A dubious claim, it turned out. Less welcome memories of my 1960s childhood involve regular trips to the dentist, so he could drill out the decay caused by all those Easter eggs, Christmas selection boxes, and the endless daily munching. By the time I was a teenager, my adult molars were a mass of fillings, usually installed without anesthetic. British water was not fluoridated, unlike in the U.S., and this degree of tooth damage is common among my generation. One might wonder why parents—who had grown up in the dental dark ages before Britain offered free care to the entire population—didn’t put two and two together. We once watched a boy eat a chocolate Mars bar in the dentist’s waiting room before going in for his appointment. Sweet Sixties indeed.
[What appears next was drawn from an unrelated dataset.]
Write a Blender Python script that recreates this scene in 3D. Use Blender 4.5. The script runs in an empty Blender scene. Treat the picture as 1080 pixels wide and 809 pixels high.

Lingering over the candy packaging was a chastening experience. Its visual promise is so exciting, even decades later, that it’s hard to see clearly the hugely costly public health problem it represents. The British had been deprived of sweet tastes during the years of confectionery rationing from 1942 to 1953, and you can feel naïve excitement in the 1950s ads for candy displayed elsewhere in the museum: “Tender-fresh coconut” . . . “Taste the Fruit!” . . . “Taste the Cream!” Adults wanted to give children a pleasure they themselves had been denied. Nevertheless, these promotions were used to exploit a vulnerable public, particularly the young. This bittersweet exhibit was a reminder that the sanest attitude toward the persuasive power of brands is always a healthy dose of skepticism.